Anyone for Canadian film?
Well, yes, especially if it’s a documentary. The genre’s clash of people and ideas makes the Canadian doc the most engaging and entertaining part of this country’s film industry, no contest.
And the Toronto International Film Festival recently unveiled 26 feature documentaries for its Sept. 4-13 run, 14 of which are American titles that benefit from increased equity financing and other private investment.
‘There’s much activity around that’s giving filmmakers bigger budgets, and allowing more production out of the U.S. than anywhere else,’ says Thom Powers, the festival’s documentary and Mavericks series programmer.
But going into TIFF, the question is will any of the festival’s doc titles clinch meaningful distribution deals, now that art-house cinema attendance has slumped, specialty divisions are folding and DVD profits and broadcast licence fees are shrinking?
Particularly worrying is the lack of activity likely from ThinkFilm, long a doc buyer at festivals, but which lately is in scaling-back mode, having shuttered its Toronto office. That doesn’t portend well for documentaries of all genres in Toronto looking for acquisition.
This is a shame, because for too long the homegrown documentary has been regarded as a poor cousin to the Canadian dramatic feature, in which, all too often, the portrayal of human contact tends to leave ordinary Canadians as cold and disconnected as the characters on screen.
The political documentary, by contrast, offers a collision of worlds in which audiences are left to ponder whether there will forever be a clash or whether there’s a hope for reconciliation.
A case in point: Malcolm Rogge’s Under Rich Earth, a film about a bitter land battle in remote Ecuador between a Canadian mining company and local peasants, depicted as a David versus Goliath tale.
‘[Rogge] almost got himself killed, and that always helps,’ says Powers, revealing one reason he chose the film for a world premiere as part of TIFF’s Real To Reel sidebar.
In one hair-raising scene, thugs in paramilitary gear hired by Ascendant Copper, a junior mining company listed on the Toronto Stock Exchange, attempt to use tear gas and shoot their way past a barricade erected by rock-slinging farmers.
That’s some contrast with your local business page, where Canadian mining companies forever declare themselves environmentally and socially responsible as they chase valuable minerals in far-off lands.
Rogge says explaining this complex story was difficult, in that he was forever under pressure from interview subjects to take sides.
‘If they perceived you may be neutral, that could close the doors quickly,’ he points out.
Standoffs, quiet or violent, feature in a host of the documentaries booked for TIFF.
Dan Stone’s At the Edge of the World follows notorious Canadian eco-warrior Paul Watson as he and his Sea Shepherd volunteers battle Japanese whaling vessels in the Antarctic Sea.
In the retelling, Stone uses close-ups of Watson and his anti-whaling activists cooped up on their ships in unpredictable seas, and helicopter shots to capture sea-borne confrontation.
TIFF documentaries that also aim to educate and mobilize include Paul Cronin’s A Time to Stir, a four-hour film about the 1968 Columbia University student strike that ended in police violence, and the Thai documentary Citizen Juling, which examines the Islamic insurgency in southern Thailand.
Powers says the current lack in the marketplace of high-profile docs from the likes of Michael Moore and Al Gore should not obscure a fertile year for documentaries at TIFF.
‘There has been a shortsighted focus on the recent lack of a documentary blockbuster.

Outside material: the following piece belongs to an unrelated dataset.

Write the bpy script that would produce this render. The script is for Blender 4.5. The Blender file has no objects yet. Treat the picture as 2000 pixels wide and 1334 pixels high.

In the larger picture, more docs are getting funded and released theatrically than ever before,’ he insists.
There’s also some big money going into U.S. indie docs, especially among TIFF titles.
Larry Charles’ Religulous, which features TV comic Bill Maher on a whirlwind tour of world religious shrines, comes to TIFF by way of Lionsgate, and Jeff Skoll, the Canadian-born businessman who used his eBay fortune to back An Inconvenient Truth and Darfur Now, has helped fund Robert Kenner’s Food, Inc., a slick doc that draws on the reporting of Eric Schlosser (Fast Food Nation) and Michael Pollan (The Omnivore’s Dilemma).
Religulous has the most potential to be a juggernaut comedy at the multiplex, while Food, Inc. is likely to tap into the current zeitgeist over local food versus global industrial agriculture.
Both docs also do well in tapping into well-known personalities.
‘[Eric Schlosser and Paul Watson] may not have the celebrity stature of Al Gore, but they have strong followings,’ Powers says.
The National Film Board is well represented in Toronto, not least with Astra Taylor’s heady Examined Life, a film about popular thinkers, and Luc Bourdon’s The Memory of Angels, a retrospective on NFB films.
So, whatever the doubts coursing through the distribution market at TIFF over theatrical nonfiction, kudos to Powers and the fest for giving political docs a showcase when they’re sorely needed.